本来、神事である流鏑馬は女人禁制でしたが、矢取や采振(ざいふり。矢が的中したことを知らせる役)、扇役(選手の出走を合図する役)程度なら支障あるまいと竜興は侍女たちを各所に配置させました。

これで準備万端、果たして流鏑馬が始まりました。勝子は七郎左衛門の番を待ち構え、的の脇に控えます。

「的中!」

小気味よく的が割れ、観衆から喝采が上がる……よもや自分の命を狙う者がすぐそばにいるとは夢にも思わぬ七郎左衛門は、のびのびと矢を射放ち、見事に的中させました。

(……その自慢顔も、今日限りじゃ……!)

七郎左衛門の矢を拾った勝子は、その場でへし折りたくなるのを堪えて回収に来るのを待ちます。

(さぁ、来い……!)

果たして七郎左衛門がやって来て、騎馬のまま勝子の差し出す矢を掴み取りました。

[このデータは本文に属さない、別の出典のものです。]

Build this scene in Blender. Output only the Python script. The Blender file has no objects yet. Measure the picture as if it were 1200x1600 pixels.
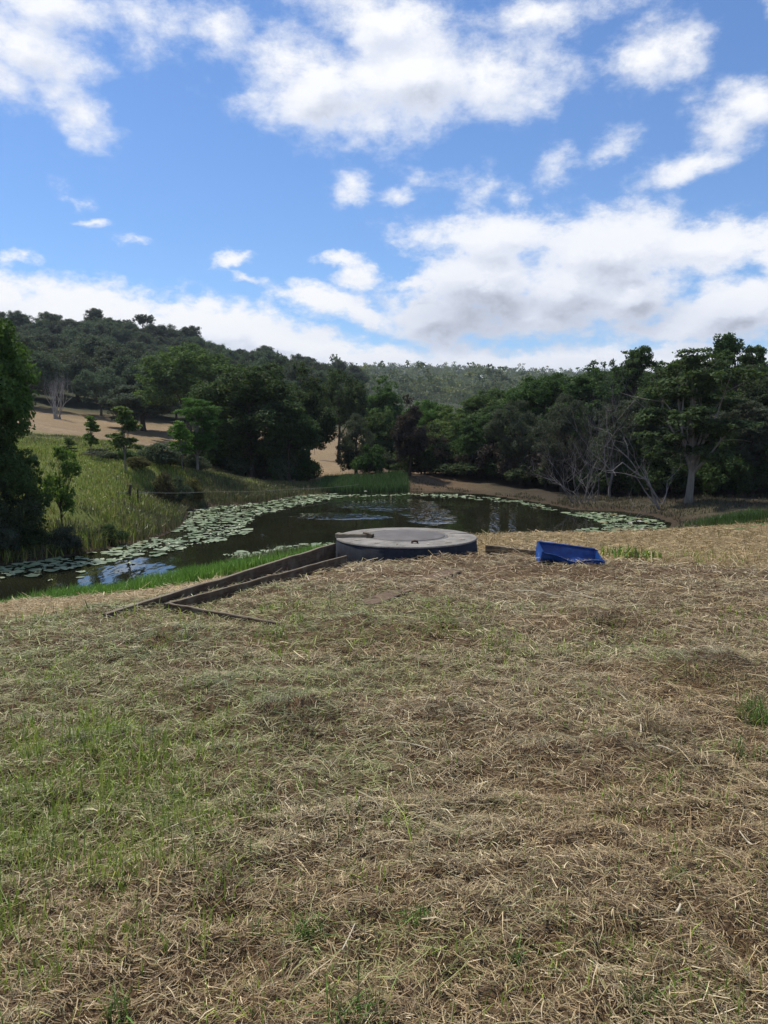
import bpy, math, random
import numpy as np
from mathutils import Vector

rad = math.radians
S = bpy.context.scene
COL = S.collection

# ------------------------------------------------------------------ camera
EYE = 3.3                      # metres above the pond's water (water is z = 0)
PITCH = rad(6.2)
cam_d = bpy.data.cameras.new('camera')
cam = bpy.data.objects.new('camera', cam_d)
COL.objects.link(cam)
cam.location = (0, 0, EYE)
cam.rotation_euler = (rad(90) - PITCH, 0, 0)
cam_d.sensor_fit = 'VERTICAL'
cam_d.sensor_height = 36
cam_d.sensor_width = 27
cam_d.lens = 27
cam_d.clip_start = 0.05
cam_d.clip_end = 6000
S.camera = cam

# ------------------------------------------------------------------ light
SUN_EL, SUN_AZ = rad(62), rad(-52)       # azimuth from +Y towards +X
SUN_STRENGTH, SUN_ANGLE = 4.4, rad(3)
SKY_STRENGTH = 0.098
sun_d = bpy.data.lights.new('sun', 'SUN')
sun_d.energy = SUN_STRENGTH
sun_d.angle = SUN_ANGLE
sun_d.color = (1.0, 0.93, 0.80)
sun = bpy.data.objects.new('sun', sun_d)
COL.objects.link(sun)
sd = Vector((math.sin(SUN_AZ) * math.cos(SUN_EL), math.cos(SUN_AZ) * math.cos(SUN_EL), math.sin(SUN_EL)))
sun.rotation_euler = sd.to_track_quat('Z', 'Y').to_euler()
sun.location = sd * 50

vs = S.view_settings
vs.view_transform = 'Standard'
vs.look = 'None'
vs.exposure = 0.25
vs.gamma = 1.0
vs.use_curve_mapping = False
S.cycles.use_denoising = True
try:
    S.cycles.denoiser = 'OPENIMAGEDENOISE'
    S.cycles.denoising_prefilter = 'ACCURATE'
except Exception:
    pass
S.cycles.max_bounces = 6
S.cycles.diffuse_bounces = 4
S.cycles.glossy_bounces = 3
S.cycles.transmission_bounces = 3
S.cycles.transparent_max_bounces = 8
S.cycles.caustics_reflective = False
S.cycles.caustics_refractive = False


def px_dir(px, py):
    u, v = (px - 600) / 1200.0, (800 - py) / 1200.0
    c, s = math.cos(PITCH), math.sin(PITCH)
    return np.array([u, c + v * s, -s + v * c])


def P(px, py, d):
    """point seen at photo pixel (px,py) at ground distance d"""
    r = px_dir(px, py)
    r = r / r[1] * d
    return float(r[0]), float(d), float(EYE + r[2])


def PZ(px, py, z):
    """point seen at photo pixel at height z"""
    r = px_dir(px, py)
    t = (z - EYE) / r[2]
    return float(r[0] * t), float(r[1] * t), z


def azel(px, py):
    r = px_dir(px, py)
    r = r / np.linalg.norm(r)
    return math.atan2(r[0], r[1]), math.asin(r[2])


# ------------------------------------------------------------------ node helper
class NT:
    def __init__(self, tree):
        self.t = tree

    def new(self, kind, **kw):
        n = self.t.nodes.new(kind)
        for k, v in kw.items():
            setattr(n, k, v)
        return n

    def put(self, sock, v):
        if v is None:
            return
        if hasattr(v, 'is_output'):
            self.t.links.new(v, sock)
        else:
            sock.default_value = v

    def math(self, op, a, b=None, c=None, clamp=False):
        n = self.new('ShaderNodeMath', operation=op)
        n.use_clamp = clamp
        for i, v in enumerate((a, b, c)):
            self.put(n.inputs[i], v)
        return n.outputs[0]

    def vec(self, op, a, b=None, c=None, out=0):
        n = self.new('ShaderNodeVectorMath', operation=op)
        for i, v in enumerate((a, b, c)):
            if v is not None:
                self.put(n.inputs[i], v)
        return n.outputs[out]

    def noise(self, vec, scale, detail=2, rough=0.5, out=0, dist=0.0):
        n = self.new('ShaderNodeTexNoise')
        self.put(n.inputs['Vector'], vec)
        n.inputs['Scale'].default_value = scale
        n.inputs['Detail'].default_value = detail
        n.inputs['Roughness'].default_value = rough
        n.inputs['Distortion'].default_value = dist
        return n.outputs[out]

    def mix(self, fac, a, b, kind='RGBA', blend='MIX'):
        n = self.new('ShaderNodeMix', data_type=kind)
        if kind == 'RGBA':
            n.blend_type = blend
            i = (0, 6, 7)
            o = 2
        else:
            i = (0, 2, 3)
            o = 0
        for k, v in zip(i, (fac, a, b)):
            self.put(n.inputs[k], v)
        return n.outputs[o]

    def maprange(self, v, a, b, c=0.0, d=1.0, smooth=False):
        n = self.new('ShaderNodeMapRange')
        n.interpolation_type = 'SMOOTHSTEP' if smooth else 'LINEAR'
        n.clamp = True
        self.put(n.inputs[0], v)
        for i, q in enumerate((a, b, c, d)):
            self.put(n.inputs[i + 1], q)
        return n.outputs[0]

    def ramp(self, fac, stops):
        n = self.new('ShaderNodeValToRGB')
        el = n.color_ramp.elements
        while len(el) < len(stops):
            el.new(0.5)
        for e, (p, c) in zip(el, stops):
            e.position = p
            e.color = (*c, 1) if len(c) == 3 else c
        self.put(n.inputs[0], fac)
        return n.outputs[0]


# ------------------------------------------------------------------ sky
# clouds: (px, py, rx_px, ry_px, amplitude, rotation_deg)
CLOUDS = [
    # big cloud at the top centre
    (500, 140, 130, 95, 1.0, 0), (640, 120, 150, 105, 1.15, 0), (770, 130, 120, 75, 0.95, 0), (590, 35, 150, 70, 0.95, 15),
    (430, 105, 60, 65, 0.7, 0), (590, 200, 90, 40, 0.6, 0), (845, 20, 130, 38, 0.72, -5),
    # upper left
    (35, 70, 130, 85, 1.0, 0), (70, 15, 120, 60, 0.9, 0), (135, 180, 42, 60, 0.72, 0), (15, 120, 95, 50, 0.8, 0), (105, 130, 62, 58, 0.8, 0),
    (220, 40, 75, 62, 0.60, 20), (335, 50, 42, 60, 0.44, 20),
    # upper right
    (1000, 85, 60, 62, 0.72, 0), (1060, 75, 52, 50, 0.66, 0), (1160, 165, 85, 55, 0.85, 0), (1130, 205, 45, 40, 0.6, 0),
    (1080, 262, 95, 24, 0.72, -8), (955, 235, 40, 20, 0.45, -20), (865, 262, 40, 32, 0.48, 0), (1205, 10, 25, 30, 0.6, 0),
    (550, 285, 32, 28, 0.52, 0), (640, 300, 36, 18, 0.42, 0), (755, 292, 34, 18, 0.20, 0), (810, 308, 25, 22, 0.36, 0),
    # small ones to the left of the big cumulus
    (360, 410, 40, 16, 0.7, -10), (35, 398, 34, 13, 0.62, 0), (205, 372, 28, 14, 0.48, 0), (380, 437, 45, 10, 0.45, 8),
    (525, 408, 46, 17, 0.75, 0), (562, 437, 52, 26, 0.78, 10), (645, 443, 45, 12, 0.7, 0), (500, 470, 90, 28, 0.8, 12), (570, 495, 60, 22, 0.75, 15),
    (120, 305, 26, 16, 0.4, 40), (150, 343, 30, 8, 0.42, 0),
    # cumulus on the right
    (770, 368, 160, 50, 1.1, 0), (960, 390, 190, 78, 1.25, 0), (1090, 385, 150, 52, 1.1, 5), (1230, 380, 150, 60, 1.0, 0),
    (760, 445, 130, 90, 1.3, 0), (680, 490, 100, 60, 1.1, 0), (900, 450, 140, 70, 1.15, 0), (990, 460, 90, 62, 1.15, 0),
    (1150, 480, 110, 60, 1.15, 0), (830, 500, 160, 40, 0.9, 0), (1060, 510, 160, 32, 0.85, 0),
    # low bank on the left
    (-40, 480, 200, 75, 1.2, 8), (130, 500, 190, 70, 1.2, 8), (300, 520, 190, 62, 1.2, 8), (440, 540, 180, 52, 1.15, 8),
    # haze band along the horizon
    (560, 570, 280, 38, 0.95, 4), (800, 570, 300, 40, 0.85, 0), (1050, 570, 300, 36, 0.85, 0),
]


# heavy cloud bellies, seen from below where the cloud is thickest: (px, py, rx, ry, weight)
BELLIES = [(740, 500, 170, 75, 0.95), (870, 500, 170, 65, 0.8), (800, 425, 190, 40, 0.35), (1010, 500, 150, 55, 0.75), (1140, 510, 130, 50, 0.75), (960, 440, 150, 45, 0.45), (900, 380, 250, 40, 0.22),
           (560, 175, 130, 50, 0.18), (700, 160, 170, 45, 0.12), (60, 140, 150, 60, 0.25), (60, 40, 120, 50, 0.18), (820, 575, 420, 30, 0.5), (200, 560, 300, 45, 0.5), (480, 590, 220, 30, 0.45), (530, 515, 120, 22, 0.35), (1165, 205, 80, 30, 0.35), (1080, 280, 90, 18, 0.3)]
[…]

が、勝子は放しません。

「おい、寄越せ!」

七郎左衛門が矢を掴む手に力を込めた瞬間、勝子は思い切り矢を引き下ろし、態勢を崩した七郎左衛門は落馬してしまいました。

「あ痛っ……!」

次の瞬間、勝子は懐中に忍ばせていた匕首を抜き放ち、七郎左衛門の胸元目がけて振り下ろすと、刃の先が肉をえぐり、骨を削る感触が伝わります。

(手ごたえあり!)

「ぎゃあ……っ!」

とっさの出来事に会場は騒然となる中、勝子は血に濡れた匕首を振りかざし、大音声に名乗りを上げます。

「我こそは、尾張織田家にその名も高き津田八弥が妻、勝子なり!この佐久間七郎左衛門に討たれし夫の仇、本日ここに報(ほう)じたり!」

愛する夫を奪われた怨みをすすぐため、気丈に本懐を遂げた勝子ですが、仇討ちの大義があろうと人を殺してしまったショックはいかんともしがたく、呆然と立ち尽くしていたところを忽ち捕らえられてしまったのでした。